The blogosphere is doing a great job examining the legacy of the Digital Millennium Copyright Act (DMCA), which was enacted into law ten years ago this week. But people frequently ask me where they can turn for a more in-depth analysis of the DMCA, DRM, and their impact on digital culture. For them, there are two books I recommend first and foremost.

First, there is Jessica Litman's Digital Copyright, which does a masterful job explaining how the DMCA (and much of the rest of our copyright law) came to be. Tracing the law from its beginnings in the internal bureaucracy of the Clinton administration in 1992, over to the international treaty realm of the World Intellectual Property Organization (WIPO), and back to Congress, her account lays bare the political realities that produced a law that put corporate interests before the public interest.

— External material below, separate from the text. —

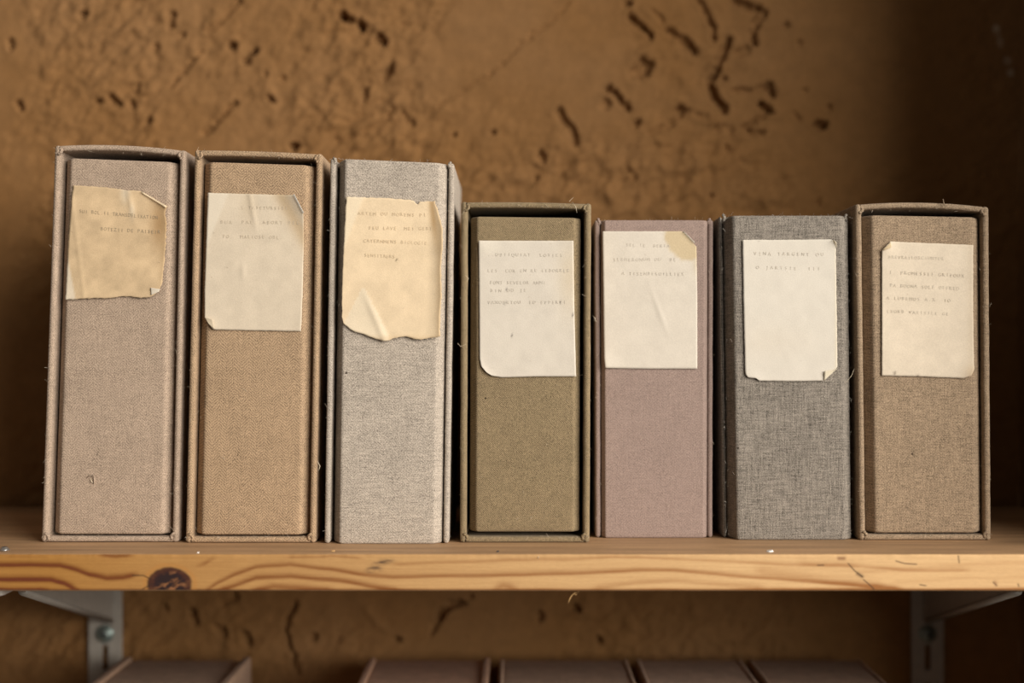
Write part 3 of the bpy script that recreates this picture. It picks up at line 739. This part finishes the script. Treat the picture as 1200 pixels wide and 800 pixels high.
# --- box 5
b5, W5 = archive_box(((697,257),(836,257),(698,630.5),(835,630.5)), 1.18, CLOTH['mauve'], 'book', 'short mauve brown cloth box, label with brown stained corner', side=0.0042, gl=0.0006, gr=0.0006, gt=0.0008, gb=0.0, cham=0.0032, cd=1.8, face_recess=-0.003)
def d5(px, py): return 0.0030 * np.clip(lin(px, py, (822, 300), (786, 262)) / 16, 0, 1.2) ** 2 * 1.0 + 0.0012 * g2(px, py, 709, 428, 12) + 0.0005 * np.exp(-(lin(px, py, (765, 345), (780, 385)) / 2.5) ** 2) * g2(px, py, 772, 365, 25)
def a5(px, py):
    c = base_age(px, py, (0.62, 0.56, 0.475), 0.06, 29)
    m = np.clip((1.15 - np.hypot((px - 812) / 31, (py - 276) / 26) - 0.25 * (fbm(px / 8, py / 8, 2, 4) - .5)) * 7, 0, 1)
    c = blend(c, 0.8 * m, (0.53, 0.41, 0.235))
    return blend(c, 0.5 * g2(px, py, 816, 305, 4, 16), (0.55, 0.43, 0.27))
paper_label(b5, [(706,271),(707,340),(708,420),(709,431)], [(808,280),(816,289),(817,350),(817,432)], [(706,271),(760,271),(799,271),(808,280)], [(709,431),(760,432),(817,432)], d5, a5,
            [('TEL IE  BERIA', 733, 287, 785, 288, 4.6), ('SLEMERONUM OU  BE', 718, 304, 793, 304, 4.8), ('A TISENBEROILLIES', 728, 320, 802, 321, 4.6)], INK4,
            [([(800,272,0.2),(813,285,0.3),(814,284,0.9),(801,271,0.9)], (0.80, 0.74, 0.62))], 0.12)
# --- box 6
b6, W6 = archive_box(((844.5,252),(995,252),(850,632),(999,632)), 1.168, CLOTH['grey'], 'book', 'charcoal grey slubbed linen box, white label with folded lower corner', side=0.0030, gl=-0.0006, gr=0.0002, gt=0.0006, gb=0.0, cham=0.0070, cd=3.2, wrap=True, face_recess=-0.003, lint='grey')
def d6(px, py): return 0.0020 * np.clip(-lin(px, py, (984, 425), (958, 450)) / 12, 0, 1.2) ** 2 + 0.0010 * g2(px, py, 978, 284, 8) + 0.0008 * g2(px, py, 880, 443, 10) + 0.0003
def a6(px, py):
    c = base_age(px, py, (0.63, 0.58, 0.50), 0.05, 37)
    c = blend(c, 0.4 * np.exp(-((px - 980) / 2.2) ** 2), (0.62, 0.52, 0.35))
    return blend(c, 0.18 * g2(px, py, 900, 400, 50, 20), (0.62, 0.52, 0.4))
paper_label(b6, [(870,281),(871,350),(873,438),(876,442)], [(977,284),(979,290),(980,350),(981,430),(974,438)], [(870,281),(920,281),(974,280.5),(977,284)], [(876,442),(886,443),(889,446),(930,446.5),(965,446),(974,438)], d6, a6,
            [('VINA TARGENT OU', 882, 297, 966, 298, 4.8), ('O JARTSIE  III', 885, 313, 962, 315, 4.6)], INK4,
            [([(965,446,0.2),(981,431,0.2),(979,433,1.0),(965.5,434.5,1.4)], (0.66, 0.59, 0.45)), ([(974.5,281,0.2),(980,291,0.2),(979,284,1.4),(975.5,281.5,1.6)], (0.68, 0.6, 0.45))], 0.25)
# --- box 7
b7, W7 = archive_box(((1002,239),(1159,242),(1007,633),(1162,633)), 1.163, CLOTH['beige'], 'slipcase', 'wide beige linen box at the right end with bowed lid edge', bow=0.003, gl=0.0016, gr=0.0012, gt=0.0035, gb=0.0012, cham=0.007, face_recess=0.001)
def d7(px, py): return 0.0022 * g2(px, py, 1035, 286, 9) + 0.0020 * g2(px, py, 1140, 440, 11) + 0.0002
def a7(px, py):
    c = base_age(px, py, (0.67, 0.575, 0.45), 0.08, 43)
    c = blend(c, 0.5 * g2(px, py, 1139, 438, 9), (0.52, 0.36, 0.2)); c = blend(c, 0.25 * np.exp(-((px - 1139) / 6) ** 2), (0.5, 0.38, 0.24))
    for (x, y) in ((1048, 437), (1075, 441)): c = blend(c, 0.85 * g2(px, py, x, y, 1.6, 1.8), (0.07, 0.04, 0.03))
    return c
paper_label(b7, [(1038,288),(1033,293),(1033,360),(1033,440)], [(1140,287),(1140,360),(1141,432),(1137,440)], [(1038,288),(1043,283),(1090,285),(1140,287)], [(1033,440),(1080,441),(1128,443),(1137,440)], d7, a7,
            [('BREVRAILOSCIUNTER', 1040, 301, 1106, 303, 4.6), ('I. PROMESSII GRIFOUX', 1041, 319, 1130, 323, 4.8), ('PA BUONA SOLE OFFRED', 1042, 334, 1124, 338, 5.0), ('A LUBENOS A.X  IO', 1038, 349, 1114, 352, 4.8), ('(SORB VARISILE GE', 1038, 364, 1112, 368, 4.6)], ink('faded_typing_blue', (0.575, 0.505, 0.405)),
            [([(1033,293,0.2),(1043,284,0.2),(1043.5,290,1.2),(1036,293,1.2)], (0.56, 0.44, 0.28))], 0.2)

# small things on the boxes: nick in the cloth, loose threads
def on(root, pts, r=0.00022, mat=M_thread, name='loose_thread'):
    D = root['_d']; v = []
    for px, py, f in pts:
        x, y, z = P(px, py, D - f * 0.001); v.append((x - root['_x'], y - root['_y'], z - root['_z']))
    return tube(name, v, r, mat, root, 5)
on(b1, [(102,560,.3),(105,557,1.0),(109,556,1.6),(111,561,1.6),(110,567,.6)], 0.0007, CLOTH['taupe'], 'cloth_nick')
on(b1, [(106,560,.2),(107,564,1.2),(110,566,.3)], 0.0005, M_thread)
on(b4, [(672,231,3),(667,236,4),(672,238,5),(675,243,5),(676,249,4)]); on(b4, [(693,369,4),(697,372,5),(698,376,5.5),(702,378,5.5)])
on(b4, [(545,322,4),(549,326,5),(547,330,5)]); on(b4, [(536,402,4),(540,406,5),(546,403,5)]); on(b4, [(545,246,4),(541,252,5)])
on(b6, [(1001,432,2),(998,440,4),(993,446,4),(990,450,3)], 0.00016); on(b3, [(372,540,2),(375,546,3),(373,552,3),(371,548,2)], 0.0003)
on(b7, [(1105,233,2.5),(1106,238,3.2),(1108,243,2.5)], 0.0005, CLOTH['beige']); pass
on(b2, [(233,172,3),(230,178,3.5),(233,184,3),(236,186,2)], 0.0004, CLOTH['tan'])

# ------------------------------------------------------------------ boxes on the lower shelf
def lower(xl, xr, mat, label, side=0.005, proud=0.001, D=1.165, zt=-0.1455, skew=0.0):
    k = F / D; fx = lambda X: 600 + X * k; fy = lambda Z: HOR - (Z - ZC) * k
    c = ((fx(xl), fy(zt)), (fx(xr), fy(zt)), (fx(xl), fy(LZ)), (fx(xr), fy(LZ)))
    r, W = archive_box(c, D, mat, 'slipcase', label, base=LZ, side=side, proud=proud, nl=0)
    return r
lower(-0.379, -0.2545, CLOTH['brown'], 'brown cloth box below the left bracket, standing apart from the others', 0.0085, 0.003)
lower(-0.140, -0.0215, CLOTH['rust'], 'reddish brown box on the lower shelf, first right of the empty gap', 0.0075, 0.002)
lower(-0.0125, 0.1125, CLOTH['brown'], 'dusty brown box on the lower shelf, just right of the widest dark slit', 0.005, 0.0008)
lower(0.1205, 0.2235, CLOTH['rose'], 'faded box on the lower shelf, between the dusty brown one and the darkest', 0.005, 0.0008)
lower(0.2300, 0.3400, CLOTH['brown'], 'darkest box at the right end of the lower row, near the slotted bracket', 0.005, 0.0008)

# ------------------------------------------------------------------ crumbs on the shelf
def flake(px, D, w_, d_, h_, mat, name, label, cat):
    x = (px - 600) * D / F; bm = bmesh.new()
    pts = [(-1,-.4),(-.5,-1),(.4,-.8),(1,-.2),(.7,.7),(-.1,1),(-.8,.6)]
    lo_ = [bm.verts.new((a * w_, b * d_, 0)) for a, b in pts]; hi = [bm.verts.new((a * w_ * .8, b * d_ * .8, h_ * (1 + .5 * a))) for a, b in pts]
    bm.faces.new(lo_[::-1]); bm.faces.new(hi)
    for k in range(7): bm.faces.new((lo_[k], lo_[(k + 1) % 7], hi[(k + 1) % 7], hi[k]))
    o = bm_obj(name, bm, mat); o.location = (x, CY + D, 0.0); tag(o, label, cat); return o
flake(902, 1.096, 0.0028, 0.0042, 0.0008, M_flake, 'paint_flake', 'white paint flake on the shelf in front of the charcoal box', 'flake')
flake(232, 1.088, 0.0009, 0.0014, 0.0006, M_flake, 'paint_flake', 'tiny pale crumb on the shelf edge in front of the tan box', 'crumb')
flake(390, 1.098, 0.0018, 0.0018, 0.0005, M_splinter, 'wood_chip', 'tiny wood chip on the shelf before the pale grey box', 'chip')
flake(583, 1.094, 0.0012, 0.0012, 0.0008, M_dark, 'dark_crumb', 'tiny dark crumb on the shelf before the olive box', 'crumb')
sp = [P(675, 694, 1.081), P(671, 696.5, 1.080), P(669, 699, 1.079), P(667.5, 702, 1.078), P(666, 706, 1.078)]
tube('wood_splinter', sp, 0.00035, M_splinter, shelf, 5); tube('wood_splinter', [P(678, 693, 1.08), P(675, 697, 1.079), P(672, 695, 1.079)], 0.0003, M_splinter, shelf, 5)
tube('wood_splinter', [P(631, 650, 1.081), P(631, 654, 1.079)], 0.0005, M_thread, shelf, 5)
for o in bpy.data.objects:
    for k in ('_d', '_x', '_y', '_z'):
        if k in o: del o[k]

Second, there is Tarleton Gillespie's Wired Shut, which picks up where Digital Copyright leaves off, tracing how the DMCA has been used as part of a larger effort to use technology and law to "weld the hood shut" on new digital devices. Tarleton's book is a bit more academic in tone than Jessica's, but at the heart of it are three fantastic chapters than provide a full historical accounting of the controversies surrounding (1) SDMI (chapter 5); (2) the development of CSS, used to encrypt DVDs (chapter 6); and (3) the broadcast flag for digital broadcast television (chapter 7). For those who want to get right to the action, I recommend starting at Chapter 5. EFF was deeply involved in all three of these watershed digital controversies, so to some degree these chapters are also a history of our digital copyright efforts.

If you want to understand what the DMCA does, and how we ended up with it as the law of the land, these two books are where to start.